• [Work to complete]
Transcribe every line, keeping it exact.

• [Data]
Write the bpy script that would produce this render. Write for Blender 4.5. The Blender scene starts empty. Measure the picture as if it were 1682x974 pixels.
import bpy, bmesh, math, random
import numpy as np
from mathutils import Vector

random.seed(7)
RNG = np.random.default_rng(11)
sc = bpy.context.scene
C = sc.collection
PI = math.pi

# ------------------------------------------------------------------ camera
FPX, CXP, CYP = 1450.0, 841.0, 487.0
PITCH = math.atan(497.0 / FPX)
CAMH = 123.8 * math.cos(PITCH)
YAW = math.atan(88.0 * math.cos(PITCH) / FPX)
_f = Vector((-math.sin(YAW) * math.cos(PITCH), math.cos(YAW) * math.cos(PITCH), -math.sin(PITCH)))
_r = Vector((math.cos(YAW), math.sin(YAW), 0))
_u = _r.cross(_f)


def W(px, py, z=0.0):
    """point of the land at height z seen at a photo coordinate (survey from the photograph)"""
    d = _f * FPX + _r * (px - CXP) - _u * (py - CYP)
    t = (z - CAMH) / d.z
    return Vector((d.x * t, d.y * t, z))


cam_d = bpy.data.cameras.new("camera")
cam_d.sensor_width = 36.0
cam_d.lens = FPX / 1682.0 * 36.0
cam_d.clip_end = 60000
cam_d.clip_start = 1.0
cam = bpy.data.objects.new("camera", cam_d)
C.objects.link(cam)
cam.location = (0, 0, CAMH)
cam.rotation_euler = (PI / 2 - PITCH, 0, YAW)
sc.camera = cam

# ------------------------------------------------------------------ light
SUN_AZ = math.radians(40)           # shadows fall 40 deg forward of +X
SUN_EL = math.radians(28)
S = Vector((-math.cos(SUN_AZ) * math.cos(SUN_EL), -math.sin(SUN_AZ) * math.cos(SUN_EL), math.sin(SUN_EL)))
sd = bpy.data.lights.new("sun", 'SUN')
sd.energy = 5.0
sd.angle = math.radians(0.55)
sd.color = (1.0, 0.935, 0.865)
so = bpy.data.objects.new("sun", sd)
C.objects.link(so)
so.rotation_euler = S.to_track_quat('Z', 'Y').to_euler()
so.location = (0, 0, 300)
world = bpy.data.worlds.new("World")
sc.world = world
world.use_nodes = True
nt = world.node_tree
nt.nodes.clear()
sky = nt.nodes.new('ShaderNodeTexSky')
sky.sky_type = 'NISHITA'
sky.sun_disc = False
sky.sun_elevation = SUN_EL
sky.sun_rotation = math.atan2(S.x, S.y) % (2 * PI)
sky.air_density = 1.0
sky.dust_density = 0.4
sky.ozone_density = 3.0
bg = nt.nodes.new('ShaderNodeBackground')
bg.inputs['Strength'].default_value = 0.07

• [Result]
Write the bpy script that would produce this render. Write for Blender 4.5. The Blender scene starts empty. Measure the picture as if it were 1682x974 pixels.
import bpy, bmesh, math, random
import numpy as np
from mathutils import Vector

random.seed(7)
RNG = np.random.default_rng(11)
sc = bpy.context.scene
C = sc.collection
PI = math.pi

# ------------------------------------------------------------------ camera
FPX, CXP, CYP = 1450.0, 841.0, 487.0
PITCH = math.atan(497.0 / FPX)
CAMH = 123.8 * math.cos(PITCH)
YAW = math.atan(88.0 * math.cos(PITCH) / FPX)
_f = Vector((-math.sin(YAW) * math.cos(PITCH), math.cos(YAW) * math.cos(PITCH), -math.sin(PITCH)))
_r = Vector((math.cos(YAW), math.sin(YAW), 0))
_u = _r.cross(_f)


def W(px, py, z=0.0):
    """point of the land at height z seen at a photo coordinate (survey from the photograph)"""
    d = _f * FPX + _r * (px - CXP) - _u * (py - CYP)
    t = (z - CAMH) / d.z
    return Vector((d.x * t, d.y * t, z))


cam_d = bpy.data.cameras.new("camera")
cam_d.sensor_width = 36.0
cam_d.lens = FPX / 1682.0 * 36.0
cam_d.clip_end = 60000
cam_d.clip_start = 1.0
cam = bpy.data.objects.new("camera", cam_d)
C.objects.link(cam)
cam.location = (0, 0, CAMH)
cam.rotation_euler = (PI / 2 - PITCH, 0, YAW)
sc.camera = cam

# ------------------------------------------------------------------ light
SUN_AZ = math.radians(40)           # shadows fall 40 deg forward of +X
SUN_EL = math.radians(28)
S = Vector((-math.cos(SUN_AZ) * math.cos(SUN_EL), -math.sin(SUN_AZ) * math.cos(SUN_EL), math.sin(SUN_EL)))
sd = bpy.data.lights.new("sun", 'SUN')
sd.energy = 5.0
sd.angle = math.radians(0.55)
sd.color = (1.0, 0.935, 0.865)
so = bpy.data.objects.new("sun", sd)
C.objects.link(so)
so.rotation_euler = S.to_track_quat('Z', 'Y').to_euler()
so.location = (0, 0, 300)
world = bpy.data.worlds.new("World")
sc.world = world
world.use_nodes = True
nt = world.node_tree
nt.nodes.clear()
sky = nt.nodes.new('ShaderNodeTexSky')
sky.sky_type = 'NISHITA'
sky.sun_disc = False
sky.sun_elevation = SUN_EL
sky.sun_rotation = math.atan2(S.x, S.y) % (2 * PI)
sky.air_density = 1.0
sky.dust_density = 0.4
sky.ozone_density = 3.0
bg = nt.nodes.new('ShaderNodeBackground')
bg.inputs['Strength'].default_value = 0.07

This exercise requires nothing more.